El autoabastecimiento llegaba incluso a la ropa: "Mi madre también sabía coser, ella nos hacía toda la ropa con su máquina, los chalecos, los pantalones, "hasta las bragas, que las hacía con una muselina muy buena que mandaba a comprar a mi padre a Sanlúcar". "Era muy buena mi madre -habla Ángeles- pero muy recta. Aquí en el Coto todo el mundo tenía un mote, había uno ¿cómo se llamaba? que era el que le ponía mote a todos: el Pitillo, Palenque, Moquiqui... pero mi madre no consentía, nos decía que como ella se enterara de que nos lo ponían y respondíamos a él nos íbamos a enterar"
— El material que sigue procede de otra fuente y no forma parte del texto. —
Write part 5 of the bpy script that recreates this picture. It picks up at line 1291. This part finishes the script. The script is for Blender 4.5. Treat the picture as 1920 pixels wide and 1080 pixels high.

La vida era dura, pero tenía sus alivios. Contra el calor, enormes sombreros de paja; contra los abundantes mosquitos, esos mismos sombreros con velos por toda la cara, y en la choza, quemar madera de sabina y hacer mucho humo hasta que se fueran. "Nos bañábamos con unos bañadores que nos hacía mi madre con un vestido cosido por abajo, y los niños con pantalones viejos". En aquellas circunstancias de aislamiento, encontrar novio no era tan fácil. "Había muchos primos hermanos que se casaban, nosotras no, nosotras encontramos novio que no eran familia". Como queda dicho, Concha se fue del Coto en cuanto se casó, pero Ángeles aún vivió de casada muchos años allí. "Hasta los 32 años, que mi hermana me recomendó para un puesto de servicio en el Juzgado de Sanlúcar. Yo me puse loca de contenta, porque el carbón y la leña ya no daban trabajo cuando empezaron a llegar todos los adelantos, y le dije a mi marido: nos venimos y te buscas algo en El Puerto, y así hicimos, y un 19 de marzo de 1954 nos montamos en la canoa, cruzamos el río... y hasta ahora". Sus padres casi murieron en el Coto.